Im selben Jahr wurde eine Strecke von einer Viertelmeile von Pillau nach Alt-Pillau auf Staatskosten ausgebaut, da Pillau wegen fünfmonatigem Eis auf dem Frischen Haff und der dadurch gestörten Wasserverbindung eine Chaussee-Verbindung nach Königsberg forderte. Den weiteren Bau einer Kreis-Chaussee von Fuchsberg über Kumehnen nach Fischhausen und Alt-Pillau genehmigte Friedrich Wilhelm IV. mit dem Allerhöchsten Erlass vom 1. Februar 1858, Nr. 4842. Der Erlass regelte dazu das Expropriationsrecht für die zu der Chaussee erforderlichen Grundstücke und das Recht zur Entnahme der Chausseebau- und Unterhaltungsmaterialien.
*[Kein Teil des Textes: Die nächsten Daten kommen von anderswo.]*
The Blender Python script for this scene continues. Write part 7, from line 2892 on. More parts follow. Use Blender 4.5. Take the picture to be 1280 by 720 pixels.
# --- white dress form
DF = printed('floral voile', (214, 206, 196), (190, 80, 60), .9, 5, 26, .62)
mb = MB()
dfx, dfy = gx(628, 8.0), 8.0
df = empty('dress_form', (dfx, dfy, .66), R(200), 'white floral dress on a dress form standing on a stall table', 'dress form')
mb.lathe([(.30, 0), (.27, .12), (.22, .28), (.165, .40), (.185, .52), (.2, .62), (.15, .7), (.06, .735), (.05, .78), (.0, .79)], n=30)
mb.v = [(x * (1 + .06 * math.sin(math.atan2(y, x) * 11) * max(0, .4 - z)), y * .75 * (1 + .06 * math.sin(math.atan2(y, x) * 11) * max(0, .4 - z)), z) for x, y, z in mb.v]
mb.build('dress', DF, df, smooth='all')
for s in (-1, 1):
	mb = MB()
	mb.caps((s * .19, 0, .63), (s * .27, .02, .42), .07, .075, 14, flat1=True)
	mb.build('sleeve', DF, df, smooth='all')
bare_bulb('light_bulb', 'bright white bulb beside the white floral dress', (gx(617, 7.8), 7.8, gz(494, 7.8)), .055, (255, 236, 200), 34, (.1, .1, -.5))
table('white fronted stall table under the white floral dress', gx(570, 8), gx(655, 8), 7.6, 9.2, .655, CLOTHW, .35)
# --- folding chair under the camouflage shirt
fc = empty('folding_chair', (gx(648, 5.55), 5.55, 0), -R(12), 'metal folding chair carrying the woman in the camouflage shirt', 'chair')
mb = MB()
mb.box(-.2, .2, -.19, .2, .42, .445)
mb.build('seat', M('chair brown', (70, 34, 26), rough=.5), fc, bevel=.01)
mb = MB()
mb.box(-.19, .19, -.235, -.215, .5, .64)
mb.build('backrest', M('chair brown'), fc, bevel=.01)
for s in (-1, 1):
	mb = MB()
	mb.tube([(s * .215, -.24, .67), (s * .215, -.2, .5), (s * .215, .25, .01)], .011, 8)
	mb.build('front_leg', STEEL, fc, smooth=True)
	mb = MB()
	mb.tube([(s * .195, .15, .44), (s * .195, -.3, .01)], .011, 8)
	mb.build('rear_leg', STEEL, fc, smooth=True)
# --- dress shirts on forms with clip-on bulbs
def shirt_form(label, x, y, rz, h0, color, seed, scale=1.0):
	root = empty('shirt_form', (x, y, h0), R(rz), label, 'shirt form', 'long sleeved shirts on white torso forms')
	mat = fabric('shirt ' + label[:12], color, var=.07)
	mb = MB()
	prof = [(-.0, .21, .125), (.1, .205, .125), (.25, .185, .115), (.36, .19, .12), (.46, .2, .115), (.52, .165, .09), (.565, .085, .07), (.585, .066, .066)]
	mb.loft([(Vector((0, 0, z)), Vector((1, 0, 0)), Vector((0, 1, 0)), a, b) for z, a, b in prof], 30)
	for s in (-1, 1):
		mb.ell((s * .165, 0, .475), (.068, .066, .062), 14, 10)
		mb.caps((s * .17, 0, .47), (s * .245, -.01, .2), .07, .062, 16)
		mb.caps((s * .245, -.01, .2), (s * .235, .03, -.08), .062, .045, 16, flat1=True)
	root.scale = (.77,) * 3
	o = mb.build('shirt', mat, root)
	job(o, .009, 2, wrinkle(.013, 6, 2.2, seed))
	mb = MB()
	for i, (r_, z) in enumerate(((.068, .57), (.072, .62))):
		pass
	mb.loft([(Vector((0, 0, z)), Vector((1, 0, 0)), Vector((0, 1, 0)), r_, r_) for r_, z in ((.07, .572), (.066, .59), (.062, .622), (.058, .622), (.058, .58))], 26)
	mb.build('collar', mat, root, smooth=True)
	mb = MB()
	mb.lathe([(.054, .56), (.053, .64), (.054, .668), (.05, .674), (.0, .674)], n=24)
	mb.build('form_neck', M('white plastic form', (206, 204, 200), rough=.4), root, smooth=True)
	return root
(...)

Im Herbst 1859 erhielt der Kreis Fischhausen die auf Staatskosten erbaute Strecke von Pillau nach Alt-Pillau neben den Rechten auf Erhebung des Chausseegeldes in Verbindung mit der im Bau begriffenen Kreis-Chaussee, dem ehemals angedachten Weg von Fuchsberg über Drugehnen, Kumehnen, Polennen, Fischhausen nach Pillau. Nach dem erfolgten Ausbau durch den Landkreis Fischhausen konnte die Strecke am 16. Mai 1861 dem öffentlichen Verkehr übergeben werden. Damit bestand eine Chaussee-Verbindung von Königsberg nach Pillau.

Erst mit dem Allerhöchsten Erlass vom 11. August 1862 (Nr. 5581) erfolgte die Bestätigung des „Actien-Vereins zum Bau und zur Unterhaltung einer Chaussee von Königsberg nach Fuchsberg“.